Généralement plus modeste ou prosaïque que les précédents, il
est mêlé au quotidien, au terrain, à « la vie ». Avec une forte
valeur d’évocation, d’émotion ou de restitution. Notre tableau
comparatif voudrait systématiser cette grille de lecture.
Exemples
de monuments-traces
La
fosse de mine (salle des pendus), le restaurant Chartier, la piscine
Molitor, le Grand Casino de Vichy, le 13 rue des Amiraux (Paris 18e),
la ligne Maginot, la biscuiterie Pernot, le Fouquet’s, la
fontaine-lavoir de Haute-Saône, la vieille ferme de Haute- Loire, la
maison natale de De Gaulle à Lille…
Un
bâtiment peut donc défier l’Écclésiaste de diverses façons, du
moins demander un sursis à la poussière.
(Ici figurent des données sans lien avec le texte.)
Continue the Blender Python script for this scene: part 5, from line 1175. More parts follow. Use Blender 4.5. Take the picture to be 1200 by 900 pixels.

Et l’on dira que dans le
monu-forme, la pierre chante ; dans le monu-message, elle prie, ou
déclame ; et dans le monu-trace, elle murmure, ou souffle à
l’oreille. Si la monumentalité était un opéra, nous ferions de
la trace le récitatif, de la forme, l’aria et du message, le
choeur. Évidemment, une même oeuvre sortie des mains humaines peut
accomplir son parcours de vie en jouant sur différents registres. Le
reliquaire médiéval est une trace (les os du saint) métamorphosée
en forme (sertie et sculptée) et que nous traitons, aujourd’hui,
en message. Une croisée d’ogive fait un monument-forme ; un tympan
narratif ou un gisant, un monument-message; et le tout fait un
somptueux témoignage de l’époque gothique. Sans oublier, bien
sûr, qu’un monu-forme, de nos jours, peut servir de support à
messages – panneaux, affichages électroniques, écrans, etc. –,
tel le Centre Georges-Pompidou.
La
tour Eiffel n’est pas un monument classé (mais simplement inscrit
à l’Inventaire supplémentaire). On a pourtant failli la détruire,
dans ses premières années, tant elle eut de moqueurs et d’ennemis.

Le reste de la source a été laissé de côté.